I've realized that it's just not easy to notice God's blessings when you're going through something that completely rips your world to shreds. God's blessings are all around us, but sometimes you have to be ready to recognize them, or at least know to make yourself notice them.
Even though it's June and is, what, 100 degrees outside, Aiden asked me to read God Gave Us Christmas the other day. It's one of our favorite Christmas stories because it focuses on what we feel is the real meaning of Christmas - the birth of Jesus Christ. There is mention of Santa Claus, but the mama character in the story tries to take the focus off Santa without bashing the idea of him, and brings forward the focus of God and Jesus.
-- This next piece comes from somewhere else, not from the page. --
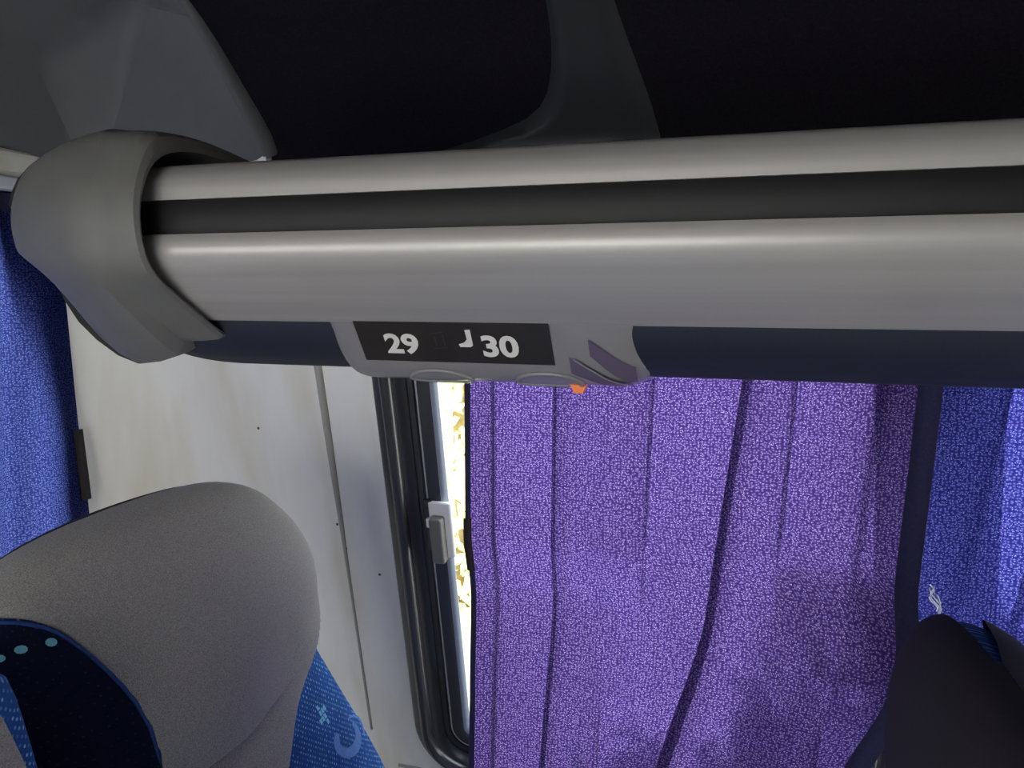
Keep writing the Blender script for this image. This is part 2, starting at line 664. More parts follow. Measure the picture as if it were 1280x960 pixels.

When Little Cub wants to go out and find Santa, mama says Santa is hard to find..but God is easy to find; God is everywhere. So, they set off on an adventure to find God and learn how God gave us Christmas. He's part of the Northern Lights, a glacier falling into the sea, a bright star shining in the darkness, and many other things they see and experience on their trip.
After reading this, I felt the need to get outside and feel some sunshine on us. Aiden wasn't really in the mood to go outside (that kid is content to stay inside most of the time!), but when I suggested we go out and "find God" ourselves, he loved that idea. So, off we went. And we found God in many things...the wind blowing through our hair, the feel of the sun on our backs, the flowers (weeds) growing along the road. I found Him in my little boy that ran and giggled in front of me.
Yesterday, Aiden asked if we could go out and find God again. Off we went for a walk around the neighborhood. As soon as we felt a breeze on our faces, Aiden whispered, "Do you feel that, mama?"
"That's God."
That kid really makes me smile.
So, this week I've learned that amidst all this difficulty and sadness and confusion going on around us, we have to stop and intentionally notice God's blessings. They're there. I've found God in several things this week... My littlest child laughing, his cuddles as we read bedtime stories. My husband, cooking yet another dinner (he has done all of the cooking
since my HG kicked in a month ago) or running out to pick up something
my stomach could tolerate when I couldn't eat dinner. My oldest son stopping to give me a big hug out of nowhere. The garbage man telling me I have a beautiful smile. My youngest asking to go find God and telling me where he feels Him.
Last night, I crawled into bed and felt a little person snuggle into me. Aiden has been sleeping in our bed since I got pregnant. He doesn't know I'm pregnant, but he did notice how things changed when I got sick. Sadly, he got less attention from me because I just wasn't able to do some of the things I usually do with him. I think he felt the need to be closer to me and therefore found his way back into our bed. As soon as I climb in, even though he's already asleep, he pushes his body against mine and sleeps close to me all night. Last night, he did the same, and as I lay there in the dark, I felt his soft breathing against my arm. I just let myself lie there and enjoy feeling his breath, and I felt as if I could almost hear him say, "Do you feel that, mama? That's God."
3 comments:
What a beautiful thought, Daisy!
See/hear/feel that? That's GOD!
I know all too well how tough it is to see/hear/feel God at a time like you're dealing with right now. Knowing that God is the same yesterday, today, and forever helped me tremendously. And also, loving & supportive friends. (A FRIENDS marathon doesn't hurt, either!)
You are so right. God touches us all the time, but His hugs are sometimes subtle. I think He wants to know we care enough to look, just like I would love it if my children feel my love in the things I do! :) I've had to remind myself lately to stop & look, too. Sending hugs/prayers your way and hoping you find comfort in all the little things.
Shannon
This is precious Daisy. I am sorry for the circumstances surrounding it, but it is beautiful. Thank you for sharing.